Surveillance of your team

Each driver is responsible for his or her team during the safari and it is important to always keep an eye on the dogs. If you see anything untoward or even anything that you are not sure of, please err on the side of caution and call for help from a guide. Common problems to watch out for, include:

• The leaders starting more slowly than the two swing dogs and the line therefore getting tangled (you can reduce the likelihood of this by keeping one foot lightly on the break when you start off to ensure that the gang line is always taut).

• The wheel dogs getting their legs stuck in the line or neckline.

• A dog running on 2 or 3 legs (this indicates that they are either trapped in the line, somehow, or that they have injured one paw or leg).

• A dog being carried through the snow on its back by the momentum of the other dogs (this can happen if a dog has tumbled into the loose snow outside of the tracks and has lost his footing. You can generally just stop and allow the dog to right itself again, and it is normally fine, but double check for lines wrapped around legs, or neck chains that have become too tight as a result).

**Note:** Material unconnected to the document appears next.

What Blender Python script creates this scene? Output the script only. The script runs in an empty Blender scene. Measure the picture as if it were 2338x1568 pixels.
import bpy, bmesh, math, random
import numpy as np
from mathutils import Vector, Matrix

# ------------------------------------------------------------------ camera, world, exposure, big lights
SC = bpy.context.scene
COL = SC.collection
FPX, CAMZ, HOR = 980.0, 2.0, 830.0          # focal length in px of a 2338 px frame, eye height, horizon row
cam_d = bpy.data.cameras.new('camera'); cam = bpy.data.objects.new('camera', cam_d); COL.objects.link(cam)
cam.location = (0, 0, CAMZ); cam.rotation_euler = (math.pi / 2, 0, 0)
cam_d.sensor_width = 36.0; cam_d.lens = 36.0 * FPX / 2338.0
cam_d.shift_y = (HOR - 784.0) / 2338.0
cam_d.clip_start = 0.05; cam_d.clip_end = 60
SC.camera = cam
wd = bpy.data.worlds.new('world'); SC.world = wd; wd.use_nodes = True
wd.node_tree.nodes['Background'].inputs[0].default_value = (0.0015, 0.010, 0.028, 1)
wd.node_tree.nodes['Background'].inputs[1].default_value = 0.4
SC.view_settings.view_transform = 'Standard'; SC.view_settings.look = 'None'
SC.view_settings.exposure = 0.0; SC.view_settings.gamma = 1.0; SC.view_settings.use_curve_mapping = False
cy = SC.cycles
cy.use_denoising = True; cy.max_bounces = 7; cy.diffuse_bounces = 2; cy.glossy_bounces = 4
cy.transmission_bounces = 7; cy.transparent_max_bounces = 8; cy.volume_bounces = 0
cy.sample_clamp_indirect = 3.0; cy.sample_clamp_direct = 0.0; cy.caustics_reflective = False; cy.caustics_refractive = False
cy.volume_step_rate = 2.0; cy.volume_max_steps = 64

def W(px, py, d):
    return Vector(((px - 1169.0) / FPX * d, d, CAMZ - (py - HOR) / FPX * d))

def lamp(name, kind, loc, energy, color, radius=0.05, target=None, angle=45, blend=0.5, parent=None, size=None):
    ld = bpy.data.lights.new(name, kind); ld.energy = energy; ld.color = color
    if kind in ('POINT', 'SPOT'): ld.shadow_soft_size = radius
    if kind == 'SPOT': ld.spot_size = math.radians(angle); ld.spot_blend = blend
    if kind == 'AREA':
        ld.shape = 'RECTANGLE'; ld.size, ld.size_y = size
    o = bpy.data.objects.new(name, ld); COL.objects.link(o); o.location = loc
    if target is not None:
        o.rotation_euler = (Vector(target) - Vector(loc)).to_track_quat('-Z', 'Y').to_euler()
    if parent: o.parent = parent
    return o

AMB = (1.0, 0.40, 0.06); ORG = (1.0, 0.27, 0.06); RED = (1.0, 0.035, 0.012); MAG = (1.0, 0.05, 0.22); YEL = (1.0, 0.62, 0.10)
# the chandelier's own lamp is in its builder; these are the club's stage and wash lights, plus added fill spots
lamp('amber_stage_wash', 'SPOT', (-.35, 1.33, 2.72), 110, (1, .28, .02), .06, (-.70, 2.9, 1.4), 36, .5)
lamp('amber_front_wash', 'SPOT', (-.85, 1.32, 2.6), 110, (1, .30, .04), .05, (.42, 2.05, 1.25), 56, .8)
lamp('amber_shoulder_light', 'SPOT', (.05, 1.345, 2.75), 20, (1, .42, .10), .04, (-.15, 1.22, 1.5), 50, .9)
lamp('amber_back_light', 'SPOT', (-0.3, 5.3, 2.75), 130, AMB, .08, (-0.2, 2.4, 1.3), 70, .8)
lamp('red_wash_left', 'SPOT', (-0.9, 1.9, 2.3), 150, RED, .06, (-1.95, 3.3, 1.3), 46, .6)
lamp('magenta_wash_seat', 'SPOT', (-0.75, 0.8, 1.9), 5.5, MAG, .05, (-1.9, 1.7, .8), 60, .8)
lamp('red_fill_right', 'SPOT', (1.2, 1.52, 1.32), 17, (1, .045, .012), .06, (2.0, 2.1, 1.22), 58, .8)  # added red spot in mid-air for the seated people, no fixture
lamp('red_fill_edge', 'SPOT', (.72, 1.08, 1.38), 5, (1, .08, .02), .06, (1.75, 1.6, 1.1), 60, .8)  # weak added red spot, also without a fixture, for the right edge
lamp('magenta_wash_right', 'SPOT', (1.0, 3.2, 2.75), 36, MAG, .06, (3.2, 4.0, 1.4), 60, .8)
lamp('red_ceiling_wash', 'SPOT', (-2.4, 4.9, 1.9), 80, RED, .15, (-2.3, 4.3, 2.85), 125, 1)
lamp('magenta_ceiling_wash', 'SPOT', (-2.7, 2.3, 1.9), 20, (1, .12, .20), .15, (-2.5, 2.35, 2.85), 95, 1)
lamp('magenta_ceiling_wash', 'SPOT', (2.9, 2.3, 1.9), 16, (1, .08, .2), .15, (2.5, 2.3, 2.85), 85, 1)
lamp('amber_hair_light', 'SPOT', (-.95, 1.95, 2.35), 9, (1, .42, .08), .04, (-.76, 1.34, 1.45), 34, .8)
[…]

• A dog is constantly shaking his head or looking backwards all the time.

• Dogs relieving themselves. We teach them to ‘go on the run’ but some do this better than others. To help them, just break gently or completely and allow them to resume their place in the line once finished.

• NB: If you see two dogs running on the same side of the main line, this is not a problem. We try to train them out of this but some like the confidence of feeling another dog running close by (whether the other dog really appreciates it or not).